The use of timeline extension will always be tricky. Personally I just mine it for what I like and leave the rest. The problem for me comes when such events force major campaign changes as with FR, where god-death seems as common as day change!
Overall, i'm not a huge fan of FTA if I look at its cramming into the 8 year timeline of so many changes everywhere, but beyond that it isn't IMO a bad product.
I agree with Joseph that the events within FTA are plausible, but that is not my main beef. The reason that I see it as flawed is the way that so much of it seems to rely on coincidence and feel shoe-horned.
Sure the collapse of the Great Kingdom is not far fetched (albeit I would have played it differently…). Fall of the bandit Kingdoms et al to Iuz… check (but probably over a slightly longer period than the 'deck of cards' events portrayed). Scarlet Brotherhood machinations? Ok, although having a massed force ready to strike did jarr somewhat. Ket and Giant Invasions, again either or both a possibility, and Ket striking while Iuz plays is logical…
But now the rub. ALL of this coming together simultaneously?? Hmm. Yes I accept that events have knock-on consequences, and as I state, each event is highly plausible. Yet I can't shake the feeling that someone was stood over a map poking each contry/empire and figuring what major event was going to fire off (… oh heck we've forgotten Lendore… quick lets have an Elven rennaisance).

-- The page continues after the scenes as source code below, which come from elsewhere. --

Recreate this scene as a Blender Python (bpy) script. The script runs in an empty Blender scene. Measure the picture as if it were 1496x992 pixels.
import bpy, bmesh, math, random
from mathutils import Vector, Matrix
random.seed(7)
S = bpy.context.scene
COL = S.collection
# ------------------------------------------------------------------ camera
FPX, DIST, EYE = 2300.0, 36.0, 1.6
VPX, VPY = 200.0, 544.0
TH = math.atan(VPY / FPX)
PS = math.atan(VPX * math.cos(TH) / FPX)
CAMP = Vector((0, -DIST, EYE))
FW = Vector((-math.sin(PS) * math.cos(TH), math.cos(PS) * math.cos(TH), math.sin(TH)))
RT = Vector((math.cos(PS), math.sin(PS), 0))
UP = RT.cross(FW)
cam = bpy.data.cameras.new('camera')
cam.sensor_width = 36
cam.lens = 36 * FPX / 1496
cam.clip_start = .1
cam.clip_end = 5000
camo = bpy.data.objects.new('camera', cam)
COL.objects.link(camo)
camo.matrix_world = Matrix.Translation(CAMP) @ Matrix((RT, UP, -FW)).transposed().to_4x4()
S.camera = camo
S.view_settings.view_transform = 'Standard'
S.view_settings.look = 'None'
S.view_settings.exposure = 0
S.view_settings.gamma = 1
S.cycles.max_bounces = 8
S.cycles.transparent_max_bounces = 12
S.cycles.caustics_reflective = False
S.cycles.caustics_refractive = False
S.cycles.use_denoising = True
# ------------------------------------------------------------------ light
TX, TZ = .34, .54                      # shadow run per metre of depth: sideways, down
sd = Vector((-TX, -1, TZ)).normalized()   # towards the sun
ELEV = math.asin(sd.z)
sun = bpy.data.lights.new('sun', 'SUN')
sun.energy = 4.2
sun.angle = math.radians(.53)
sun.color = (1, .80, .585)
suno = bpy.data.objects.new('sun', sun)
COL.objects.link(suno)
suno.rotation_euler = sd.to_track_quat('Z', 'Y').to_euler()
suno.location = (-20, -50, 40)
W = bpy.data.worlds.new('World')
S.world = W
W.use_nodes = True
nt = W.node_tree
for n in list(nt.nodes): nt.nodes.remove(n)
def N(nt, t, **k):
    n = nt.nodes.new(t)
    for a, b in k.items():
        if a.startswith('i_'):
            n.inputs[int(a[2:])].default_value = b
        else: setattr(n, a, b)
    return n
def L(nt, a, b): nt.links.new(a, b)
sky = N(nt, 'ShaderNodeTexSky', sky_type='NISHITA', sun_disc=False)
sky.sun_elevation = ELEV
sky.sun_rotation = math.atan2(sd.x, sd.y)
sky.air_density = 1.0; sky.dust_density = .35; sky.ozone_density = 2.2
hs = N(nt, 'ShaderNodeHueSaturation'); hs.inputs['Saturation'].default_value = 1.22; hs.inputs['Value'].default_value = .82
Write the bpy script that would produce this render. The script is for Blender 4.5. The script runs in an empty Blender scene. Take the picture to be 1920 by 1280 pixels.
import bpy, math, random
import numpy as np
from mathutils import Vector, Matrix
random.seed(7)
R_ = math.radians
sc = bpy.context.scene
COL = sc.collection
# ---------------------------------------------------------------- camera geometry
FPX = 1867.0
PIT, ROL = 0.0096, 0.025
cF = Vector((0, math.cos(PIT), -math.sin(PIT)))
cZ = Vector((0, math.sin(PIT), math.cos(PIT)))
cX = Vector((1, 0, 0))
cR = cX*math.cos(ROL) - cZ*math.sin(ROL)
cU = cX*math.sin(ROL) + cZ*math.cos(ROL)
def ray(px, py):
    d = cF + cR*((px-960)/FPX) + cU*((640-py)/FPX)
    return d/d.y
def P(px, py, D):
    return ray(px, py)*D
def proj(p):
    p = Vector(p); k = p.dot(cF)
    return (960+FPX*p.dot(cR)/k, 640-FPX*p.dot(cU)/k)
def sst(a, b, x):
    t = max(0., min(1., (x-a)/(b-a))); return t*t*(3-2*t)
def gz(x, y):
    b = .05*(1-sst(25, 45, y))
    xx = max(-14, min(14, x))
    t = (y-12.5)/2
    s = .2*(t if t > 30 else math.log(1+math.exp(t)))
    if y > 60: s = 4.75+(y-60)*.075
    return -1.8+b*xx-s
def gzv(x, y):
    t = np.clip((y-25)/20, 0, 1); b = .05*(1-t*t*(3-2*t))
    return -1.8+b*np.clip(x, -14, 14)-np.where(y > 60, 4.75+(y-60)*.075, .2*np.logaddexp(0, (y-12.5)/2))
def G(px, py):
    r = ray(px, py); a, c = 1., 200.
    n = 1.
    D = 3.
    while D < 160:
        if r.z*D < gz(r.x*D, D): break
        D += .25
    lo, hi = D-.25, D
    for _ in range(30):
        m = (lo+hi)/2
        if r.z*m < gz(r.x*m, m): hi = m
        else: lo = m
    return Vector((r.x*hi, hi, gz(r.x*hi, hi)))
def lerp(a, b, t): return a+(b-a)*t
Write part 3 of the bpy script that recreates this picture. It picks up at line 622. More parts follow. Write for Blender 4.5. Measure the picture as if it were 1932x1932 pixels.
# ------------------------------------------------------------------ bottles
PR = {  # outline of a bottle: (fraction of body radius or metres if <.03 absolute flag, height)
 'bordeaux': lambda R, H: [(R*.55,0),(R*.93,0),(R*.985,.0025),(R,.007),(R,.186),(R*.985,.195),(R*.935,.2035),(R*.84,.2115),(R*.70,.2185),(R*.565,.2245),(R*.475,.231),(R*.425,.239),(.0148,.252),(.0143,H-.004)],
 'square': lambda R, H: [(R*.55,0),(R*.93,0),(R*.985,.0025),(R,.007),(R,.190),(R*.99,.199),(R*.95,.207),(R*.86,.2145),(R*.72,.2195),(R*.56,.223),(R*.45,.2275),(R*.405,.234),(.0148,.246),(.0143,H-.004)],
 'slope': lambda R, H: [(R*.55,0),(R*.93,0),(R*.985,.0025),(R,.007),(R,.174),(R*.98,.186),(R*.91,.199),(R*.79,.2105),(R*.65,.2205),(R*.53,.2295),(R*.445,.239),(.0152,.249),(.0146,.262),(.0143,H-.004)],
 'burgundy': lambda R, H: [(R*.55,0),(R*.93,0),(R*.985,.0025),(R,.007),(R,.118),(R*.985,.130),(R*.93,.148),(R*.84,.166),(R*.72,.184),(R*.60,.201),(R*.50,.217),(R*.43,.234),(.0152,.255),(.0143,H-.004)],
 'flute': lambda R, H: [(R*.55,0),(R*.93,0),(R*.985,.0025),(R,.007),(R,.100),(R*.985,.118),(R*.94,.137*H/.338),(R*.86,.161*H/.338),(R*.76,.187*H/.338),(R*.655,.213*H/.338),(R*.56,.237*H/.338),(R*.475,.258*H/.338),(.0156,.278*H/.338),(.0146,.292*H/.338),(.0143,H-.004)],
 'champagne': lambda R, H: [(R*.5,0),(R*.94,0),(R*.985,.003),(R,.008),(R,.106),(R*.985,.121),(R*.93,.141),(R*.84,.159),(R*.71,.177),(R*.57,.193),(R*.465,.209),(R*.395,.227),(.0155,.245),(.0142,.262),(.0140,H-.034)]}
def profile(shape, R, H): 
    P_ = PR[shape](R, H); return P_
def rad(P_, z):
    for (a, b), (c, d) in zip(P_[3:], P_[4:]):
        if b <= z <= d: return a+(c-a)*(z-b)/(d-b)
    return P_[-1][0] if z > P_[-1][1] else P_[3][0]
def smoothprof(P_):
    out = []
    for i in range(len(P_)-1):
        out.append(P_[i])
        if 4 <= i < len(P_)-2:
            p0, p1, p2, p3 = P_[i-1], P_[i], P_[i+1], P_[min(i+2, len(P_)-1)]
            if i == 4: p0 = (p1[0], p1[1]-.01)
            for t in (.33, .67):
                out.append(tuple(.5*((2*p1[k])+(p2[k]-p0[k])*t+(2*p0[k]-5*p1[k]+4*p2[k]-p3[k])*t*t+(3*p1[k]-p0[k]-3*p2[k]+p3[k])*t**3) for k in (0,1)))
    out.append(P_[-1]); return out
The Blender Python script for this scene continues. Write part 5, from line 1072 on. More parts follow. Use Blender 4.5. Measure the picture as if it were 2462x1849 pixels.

I use the product to mine various events as I see fit, and leave what doesn't work for me. To that end the product works fine. It is better than the FR situation which seems to kill gods daily and change the mechanics of the game (Fate of Istus… now that's another issue….!). I agree that changing a timeline is tricky, inconvenient even, but so long as fundamentally it doesn't dismiss whole swathes of the core setting I don't see it as an issue. It becomes more-so where adventure releases rely too much on buying in to political changes.Given that there were few GH adventure releases (certainly few of much worth IMO)around this time I cannot hate this product. I do feel that it could have been so much better though!